Длинные и доступные для бизнеса деньги не появляются только в результате снижения инфляции и развития пенсионных накоплений, хотя и то, и другое необходимо. В России пенсионные сбережения остаются крайне дорогими, а реальные процентные ставки по банковским кредитам достигли рекордных уровней. В условиях российского несовершенного финансового рынка и высоких рисков кредитования нужны работающие специальные инвестиционные механизмы, в т.ч. в форме институтов развития. Внешэкономбанк и другие инвестиционные фонды (Фонд прямых инвестиций, Фонд промышленности) при условии их докапитализации и перестройки правил работы могли бы стать важным фактором предложения длинных и относительно дешевых денег. Но для этого необходимо повышение их доли в ВВП с 3 до как минимум 3,5%, или на 400-500 млрд рублей. Масштабы имеют значение, как и повышение доступности кредита - более агрессивное снижение ставок до уровня, сопоставимого с таргетом инфляции (4%). А это возможно только при их финансовой поддержке Банком России (выкуп облигаций) и со стороны государства, за счет ресурсов Фонда национального благосостояния (при снижении ставки по его депозитам, которые достаточно дороги). Держа институты развития на голодном пайке и поддерживая высокие ставки, не удастся кардинально переломить ситуацию с инвестициями.
При этом институты развития не должны гнаться за высокодоходными проектами и приоритеты их инвестиций должны быть четко и жестко увязаны с приоритетами государства, в т.ч. и теми, которые представлены в государственных программах и планах. Своеобразное инвестиционное "квазипланирование". Если бы удалось скоординировать усилия институтов развития (инвестиционные расходы - около 120-150 млрд в год, а при докапитализации - до 300 и более млрд) с инвестициями в рамках государственных программ (около 2,8 трлн рублей) и инвестициями компаний с государственным участием (около 3 трлн руб.), это могло быть стать драйвером инвестиционного подъема в российской экономике и вызвать волну частных инвестиций (весь объем инвестиций - около 16 трлн руб.). Они не замещаются государственными, а, напротив, идут на их плечах, особенно если государство сосредотачивает свои инвестиции на развитии транспортной инфраструктуры, человеческого капитала и технологий.

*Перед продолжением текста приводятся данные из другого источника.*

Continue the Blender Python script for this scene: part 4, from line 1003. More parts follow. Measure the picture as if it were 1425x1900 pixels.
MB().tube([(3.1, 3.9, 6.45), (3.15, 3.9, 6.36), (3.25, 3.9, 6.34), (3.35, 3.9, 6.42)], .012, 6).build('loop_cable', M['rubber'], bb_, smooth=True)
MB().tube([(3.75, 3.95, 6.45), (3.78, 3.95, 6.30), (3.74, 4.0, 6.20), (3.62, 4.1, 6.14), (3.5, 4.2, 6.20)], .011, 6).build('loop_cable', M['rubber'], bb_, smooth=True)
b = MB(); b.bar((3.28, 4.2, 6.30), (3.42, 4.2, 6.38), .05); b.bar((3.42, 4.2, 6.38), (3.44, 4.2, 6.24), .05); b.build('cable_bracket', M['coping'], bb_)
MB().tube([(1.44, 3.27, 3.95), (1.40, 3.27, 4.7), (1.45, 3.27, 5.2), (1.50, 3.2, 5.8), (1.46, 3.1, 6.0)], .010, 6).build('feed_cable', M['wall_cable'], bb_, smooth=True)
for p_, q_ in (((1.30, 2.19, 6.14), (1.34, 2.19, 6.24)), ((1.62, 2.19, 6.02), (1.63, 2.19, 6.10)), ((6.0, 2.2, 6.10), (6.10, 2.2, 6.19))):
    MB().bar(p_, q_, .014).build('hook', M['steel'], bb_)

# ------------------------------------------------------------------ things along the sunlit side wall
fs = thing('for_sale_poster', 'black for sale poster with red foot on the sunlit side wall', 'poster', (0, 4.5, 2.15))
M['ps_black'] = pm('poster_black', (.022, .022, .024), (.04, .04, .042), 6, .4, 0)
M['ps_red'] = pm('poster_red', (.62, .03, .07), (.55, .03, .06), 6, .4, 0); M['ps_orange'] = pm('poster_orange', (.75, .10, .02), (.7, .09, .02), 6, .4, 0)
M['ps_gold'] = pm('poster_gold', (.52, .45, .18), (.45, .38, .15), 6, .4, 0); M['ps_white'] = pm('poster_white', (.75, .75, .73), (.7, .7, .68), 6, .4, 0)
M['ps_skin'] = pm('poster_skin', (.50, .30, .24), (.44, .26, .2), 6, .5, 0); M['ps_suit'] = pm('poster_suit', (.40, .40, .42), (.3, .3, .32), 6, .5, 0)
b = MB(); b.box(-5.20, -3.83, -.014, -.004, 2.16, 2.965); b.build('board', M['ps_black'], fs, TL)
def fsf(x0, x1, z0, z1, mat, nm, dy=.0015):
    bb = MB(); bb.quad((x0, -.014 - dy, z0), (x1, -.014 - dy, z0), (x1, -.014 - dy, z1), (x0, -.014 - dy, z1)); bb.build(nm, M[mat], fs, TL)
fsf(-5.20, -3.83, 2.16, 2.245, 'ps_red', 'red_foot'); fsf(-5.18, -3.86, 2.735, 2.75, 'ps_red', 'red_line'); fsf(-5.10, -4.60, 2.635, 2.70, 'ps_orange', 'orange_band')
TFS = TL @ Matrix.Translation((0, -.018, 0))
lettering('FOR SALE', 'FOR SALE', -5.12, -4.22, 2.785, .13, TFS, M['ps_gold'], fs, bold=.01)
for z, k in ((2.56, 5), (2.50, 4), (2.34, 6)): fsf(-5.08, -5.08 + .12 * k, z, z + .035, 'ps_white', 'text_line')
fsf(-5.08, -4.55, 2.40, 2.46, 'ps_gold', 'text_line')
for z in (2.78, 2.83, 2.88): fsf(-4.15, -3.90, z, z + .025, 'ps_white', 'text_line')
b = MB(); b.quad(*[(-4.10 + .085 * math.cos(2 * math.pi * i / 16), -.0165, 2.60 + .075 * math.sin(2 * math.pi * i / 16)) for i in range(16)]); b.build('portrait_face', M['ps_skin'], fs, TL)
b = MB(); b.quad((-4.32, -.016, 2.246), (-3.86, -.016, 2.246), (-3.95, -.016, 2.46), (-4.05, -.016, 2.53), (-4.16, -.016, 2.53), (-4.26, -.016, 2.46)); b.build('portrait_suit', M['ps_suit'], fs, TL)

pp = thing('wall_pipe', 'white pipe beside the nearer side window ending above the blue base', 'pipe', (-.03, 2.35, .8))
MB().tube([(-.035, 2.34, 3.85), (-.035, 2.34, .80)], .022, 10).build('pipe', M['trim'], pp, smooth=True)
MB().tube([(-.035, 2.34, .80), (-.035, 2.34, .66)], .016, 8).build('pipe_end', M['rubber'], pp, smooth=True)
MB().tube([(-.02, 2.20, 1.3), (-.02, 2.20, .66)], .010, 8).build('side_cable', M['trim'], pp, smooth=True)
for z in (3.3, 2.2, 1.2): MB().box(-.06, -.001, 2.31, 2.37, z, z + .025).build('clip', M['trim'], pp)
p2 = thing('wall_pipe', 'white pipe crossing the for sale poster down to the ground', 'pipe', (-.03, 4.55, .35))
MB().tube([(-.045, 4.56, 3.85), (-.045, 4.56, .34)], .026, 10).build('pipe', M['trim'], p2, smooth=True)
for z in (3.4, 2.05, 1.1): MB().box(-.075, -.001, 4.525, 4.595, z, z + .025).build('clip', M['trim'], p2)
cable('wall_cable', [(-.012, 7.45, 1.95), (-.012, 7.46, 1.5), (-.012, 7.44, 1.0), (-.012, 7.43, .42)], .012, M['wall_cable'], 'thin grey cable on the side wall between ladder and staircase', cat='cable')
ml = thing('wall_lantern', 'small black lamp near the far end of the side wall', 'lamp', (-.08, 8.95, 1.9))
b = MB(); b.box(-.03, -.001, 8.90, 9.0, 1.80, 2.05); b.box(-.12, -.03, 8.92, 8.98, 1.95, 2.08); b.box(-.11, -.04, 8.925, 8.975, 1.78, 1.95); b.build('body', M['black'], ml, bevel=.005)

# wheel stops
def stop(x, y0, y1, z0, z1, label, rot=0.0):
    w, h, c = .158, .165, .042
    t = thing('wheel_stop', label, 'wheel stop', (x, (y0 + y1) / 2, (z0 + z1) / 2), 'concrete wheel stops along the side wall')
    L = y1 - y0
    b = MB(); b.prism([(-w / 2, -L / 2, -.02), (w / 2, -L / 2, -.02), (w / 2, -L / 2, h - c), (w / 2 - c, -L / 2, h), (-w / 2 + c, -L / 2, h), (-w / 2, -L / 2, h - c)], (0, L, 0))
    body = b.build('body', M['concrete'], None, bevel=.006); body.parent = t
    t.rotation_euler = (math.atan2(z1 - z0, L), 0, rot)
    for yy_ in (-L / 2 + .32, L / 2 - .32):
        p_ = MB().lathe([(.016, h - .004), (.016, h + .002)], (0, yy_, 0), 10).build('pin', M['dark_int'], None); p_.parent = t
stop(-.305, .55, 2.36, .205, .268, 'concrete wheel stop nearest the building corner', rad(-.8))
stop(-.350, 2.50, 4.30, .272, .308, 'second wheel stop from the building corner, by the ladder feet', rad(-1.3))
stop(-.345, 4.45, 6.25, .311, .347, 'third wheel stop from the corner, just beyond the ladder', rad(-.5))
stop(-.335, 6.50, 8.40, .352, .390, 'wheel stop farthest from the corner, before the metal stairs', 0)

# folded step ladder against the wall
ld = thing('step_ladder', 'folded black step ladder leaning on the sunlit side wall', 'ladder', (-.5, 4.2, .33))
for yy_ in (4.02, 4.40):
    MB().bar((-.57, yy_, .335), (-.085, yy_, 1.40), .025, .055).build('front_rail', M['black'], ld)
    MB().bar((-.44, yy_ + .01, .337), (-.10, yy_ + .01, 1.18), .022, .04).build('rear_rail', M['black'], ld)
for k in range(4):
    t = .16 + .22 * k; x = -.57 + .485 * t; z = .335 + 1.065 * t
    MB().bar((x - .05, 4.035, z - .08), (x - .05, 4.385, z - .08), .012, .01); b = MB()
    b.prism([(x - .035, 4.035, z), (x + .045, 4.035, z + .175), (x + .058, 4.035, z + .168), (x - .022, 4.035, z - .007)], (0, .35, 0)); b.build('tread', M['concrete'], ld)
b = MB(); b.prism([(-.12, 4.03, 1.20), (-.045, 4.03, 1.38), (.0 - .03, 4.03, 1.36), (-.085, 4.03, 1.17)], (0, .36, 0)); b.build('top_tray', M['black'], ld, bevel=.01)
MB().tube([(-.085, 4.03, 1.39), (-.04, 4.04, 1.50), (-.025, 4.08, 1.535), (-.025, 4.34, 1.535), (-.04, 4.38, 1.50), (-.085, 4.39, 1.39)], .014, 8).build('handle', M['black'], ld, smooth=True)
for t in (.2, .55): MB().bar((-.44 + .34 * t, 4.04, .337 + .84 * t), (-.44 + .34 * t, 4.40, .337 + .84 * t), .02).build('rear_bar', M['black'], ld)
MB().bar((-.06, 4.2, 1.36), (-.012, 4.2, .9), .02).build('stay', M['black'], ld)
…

Хотя во всех документах и выступлениях приоритет отдается государственным расходам на развитие науки, технологий, образования, здравоохранения и транспортной инфраструктуры, последние годы реальное финансирование этих сфер сократилось относительно ВВП на 1,6 проц. пункта, и в соответствии с бюджетными ориентировками тенденция к сокращению сохранится и к 2019 году. Конечно, во всех этих сферах, как и в любом виде деятельности, есть пространство для оптимизации. Однако на макроуровне экономить здесь дальше нельзя. Сокращение этих расходов это - прямая потеря производительности и национальной конкурентоспособности завтра.
Понятно, что денег на все задачи не хватает, однако это задачи, которые мы обязаны решать и финансировать не только ради роста ВВП, а ради поддержания социальной устойчивости в обществе и повышения качества жизни. В экономике финансовые ресурсы для этого есть, и государство может их мобилизовать, в том числе путем умеренного увеличения государственного долга, при этом дефицит бюджетной системы не превысит в среднесрочном периоде 2-2,5% ВВП, а затем понизится до приемлемого уровня в 1,5%. Нельзя устанавливать бюджетное правило, только ориентируясь на предельный уровень дефицита и уровень цены нефти, пренебрегая оценкой стоимости структурных преобразований в экономике.
Эффект расходов на технологии, человеческий капитал и транспортную инфраструктуру может быть очень различным. Здесь важно найти баланс между инвестициями в далекое будущее (Национальная технологическая инициатива 2035 года) и технологиями - драйверами развития экономики к 2020-2025 году. Есть огромное пространство для модернизации действующей транспортной инфраструктуры, однако новая транспортная система не может ограничиваться Московской окружной дорогой, Западным скоростным диаметром Питера и городами - участниками чемпионата мира по футболу. Не позже 2018-2019 годов необходимо приступить к запуску системных инфраструктурных транспортных проектов, в том числе и тех, которые давно были признаны приоритетами в Стратегии развития транспортной инфраструктуры страны. Это проект высокоскоростных железнодорожных магистралей (ВСМ), а также проекты Белкомур и Северный широтный ход. Мы отложили эти системные проекты не только из-за недостатка финансирования, но и из-за замещения стратегического видения сиюминутными задачами. Дальнейшая потеря времени здесь - это не только потеря темпов ВВП, но риск оказаться на обочине складывающегося нового Евразийского транспортного пространства в рамках проекта "Один пояс - один путь".